Hence we have the widely renowned “drink while you think” game. Either you come up with a solution quickly or you forget what the problem was and fall over.
 

Lavender Rose

Specialized Fan Girl
Location
Ashford, Kent
They are good, means no alcohol is diluted. Granted, they are maybe not as effective as ice cubes for long lasting cool - BUT....they look good and you get a better drink from it....

BF bought me Bladerunner whisky glasses, holy sh*t they are amazing x
 
OP
OP
Yellow Fang

Yellow Fang

Legendary Member
Location
Reading
[QUOTE 5270649, member: 9609"]This has crossed my mind in the past that we don't really have anything to cool this down quickly, buy a couple of bottles from the shop they need the best part of an hour in the freezer to chill them.

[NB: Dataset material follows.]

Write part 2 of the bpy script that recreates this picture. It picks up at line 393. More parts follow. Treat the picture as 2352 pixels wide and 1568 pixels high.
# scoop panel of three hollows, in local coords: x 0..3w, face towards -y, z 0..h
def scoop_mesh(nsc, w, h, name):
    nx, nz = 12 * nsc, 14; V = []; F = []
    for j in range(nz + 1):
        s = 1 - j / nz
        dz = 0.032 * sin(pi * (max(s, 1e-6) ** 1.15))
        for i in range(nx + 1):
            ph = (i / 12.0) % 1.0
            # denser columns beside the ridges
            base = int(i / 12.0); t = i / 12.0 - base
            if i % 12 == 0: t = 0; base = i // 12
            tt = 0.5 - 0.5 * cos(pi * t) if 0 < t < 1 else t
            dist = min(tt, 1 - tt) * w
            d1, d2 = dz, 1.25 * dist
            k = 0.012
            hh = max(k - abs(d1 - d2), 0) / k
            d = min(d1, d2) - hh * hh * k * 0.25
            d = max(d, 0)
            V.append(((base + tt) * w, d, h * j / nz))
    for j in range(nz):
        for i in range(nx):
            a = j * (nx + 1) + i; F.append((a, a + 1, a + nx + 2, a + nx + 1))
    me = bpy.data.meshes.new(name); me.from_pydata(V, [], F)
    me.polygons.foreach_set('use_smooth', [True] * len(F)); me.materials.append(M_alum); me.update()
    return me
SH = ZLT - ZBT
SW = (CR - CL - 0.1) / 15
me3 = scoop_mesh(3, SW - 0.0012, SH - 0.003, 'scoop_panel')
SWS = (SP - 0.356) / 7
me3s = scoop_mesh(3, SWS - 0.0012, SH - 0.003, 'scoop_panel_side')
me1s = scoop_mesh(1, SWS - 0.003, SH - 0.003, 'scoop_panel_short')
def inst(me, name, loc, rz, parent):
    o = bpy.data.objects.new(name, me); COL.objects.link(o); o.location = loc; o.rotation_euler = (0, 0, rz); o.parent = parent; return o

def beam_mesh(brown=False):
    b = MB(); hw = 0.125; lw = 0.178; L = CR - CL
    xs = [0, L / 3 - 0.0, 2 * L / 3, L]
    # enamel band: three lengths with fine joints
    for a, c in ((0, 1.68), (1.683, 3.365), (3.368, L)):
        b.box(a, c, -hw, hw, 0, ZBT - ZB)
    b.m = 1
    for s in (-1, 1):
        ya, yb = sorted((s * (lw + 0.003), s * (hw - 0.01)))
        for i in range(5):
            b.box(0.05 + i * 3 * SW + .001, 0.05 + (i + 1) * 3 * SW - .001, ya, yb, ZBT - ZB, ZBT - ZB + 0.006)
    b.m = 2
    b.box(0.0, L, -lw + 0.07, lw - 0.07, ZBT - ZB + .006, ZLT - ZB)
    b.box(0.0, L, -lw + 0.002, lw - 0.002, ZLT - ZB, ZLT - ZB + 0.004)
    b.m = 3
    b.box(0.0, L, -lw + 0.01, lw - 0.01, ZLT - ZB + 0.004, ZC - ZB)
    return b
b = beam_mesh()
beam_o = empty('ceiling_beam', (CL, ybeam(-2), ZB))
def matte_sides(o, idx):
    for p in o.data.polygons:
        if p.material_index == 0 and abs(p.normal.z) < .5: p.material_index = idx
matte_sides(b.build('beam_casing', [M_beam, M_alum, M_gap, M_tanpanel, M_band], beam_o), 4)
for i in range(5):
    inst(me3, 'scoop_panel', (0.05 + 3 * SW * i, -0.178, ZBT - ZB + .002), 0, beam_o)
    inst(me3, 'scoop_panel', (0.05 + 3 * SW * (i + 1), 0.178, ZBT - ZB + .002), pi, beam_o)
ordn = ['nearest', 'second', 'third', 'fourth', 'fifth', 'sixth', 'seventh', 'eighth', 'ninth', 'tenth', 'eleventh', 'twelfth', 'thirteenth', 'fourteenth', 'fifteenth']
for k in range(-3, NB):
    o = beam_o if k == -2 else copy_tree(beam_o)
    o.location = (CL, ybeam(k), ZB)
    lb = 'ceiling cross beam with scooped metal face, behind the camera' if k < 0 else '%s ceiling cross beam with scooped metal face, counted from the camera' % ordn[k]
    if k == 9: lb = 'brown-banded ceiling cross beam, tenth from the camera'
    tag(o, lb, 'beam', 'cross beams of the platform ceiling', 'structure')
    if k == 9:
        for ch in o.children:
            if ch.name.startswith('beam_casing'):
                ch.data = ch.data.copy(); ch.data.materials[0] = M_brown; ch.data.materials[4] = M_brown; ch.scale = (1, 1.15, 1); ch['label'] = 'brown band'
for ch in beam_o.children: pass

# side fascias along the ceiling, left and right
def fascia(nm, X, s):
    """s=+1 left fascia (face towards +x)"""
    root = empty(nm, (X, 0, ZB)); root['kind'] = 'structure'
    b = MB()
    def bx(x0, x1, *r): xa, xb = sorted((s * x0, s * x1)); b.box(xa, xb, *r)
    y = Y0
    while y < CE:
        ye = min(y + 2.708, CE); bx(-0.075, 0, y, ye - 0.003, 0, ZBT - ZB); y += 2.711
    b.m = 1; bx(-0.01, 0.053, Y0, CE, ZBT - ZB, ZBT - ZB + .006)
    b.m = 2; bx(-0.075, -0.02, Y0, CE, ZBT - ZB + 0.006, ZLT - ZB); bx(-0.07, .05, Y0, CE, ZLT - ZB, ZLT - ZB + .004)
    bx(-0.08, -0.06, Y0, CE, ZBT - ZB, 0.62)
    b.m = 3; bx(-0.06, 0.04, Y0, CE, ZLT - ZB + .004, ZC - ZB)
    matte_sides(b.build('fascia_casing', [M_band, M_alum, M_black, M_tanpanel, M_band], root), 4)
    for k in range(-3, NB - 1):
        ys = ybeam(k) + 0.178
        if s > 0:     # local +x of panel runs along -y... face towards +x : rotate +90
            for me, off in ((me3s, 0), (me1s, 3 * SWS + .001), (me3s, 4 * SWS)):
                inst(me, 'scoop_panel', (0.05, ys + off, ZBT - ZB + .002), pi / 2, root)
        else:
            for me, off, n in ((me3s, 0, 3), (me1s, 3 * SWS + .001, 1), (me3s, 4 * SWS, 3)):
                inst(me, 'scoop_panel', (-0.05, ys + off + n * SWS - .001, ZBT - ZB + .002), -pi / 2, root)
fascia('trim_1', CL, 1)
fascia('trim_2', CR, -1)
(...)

We need something like an inverted microwave that can get the job done in 2 minutes. (I did once try it upside down but it still heated)[/QUOTE]

But how could you prevent an invention like that from being perverted to evil purposes? People would be running around, zapping each other with freeze guns. Evil scientists would set up giant freeze lasers on the moon with which they would freeze the oceans.
 

fossyant

Ride It Like You Stole It!
Location
South Manchester
Are you not mistakenly confusing the condensation effect with the actual coldness?
Condensation is an indication of moist air and can occur when there is a temperature difference. It is likely that your fridge is as cold or colder than the shop drinks chiller but is just much less moist due to design and less regular opening of the door. Also, the wet cans may feel colder to the touch as the water droplets will help form a more efficient heat transfer to rob the heat from your hand and transfer it into the chilled can, thereby giving you a cold aching hand and beer that warms up more quickly than a dry can!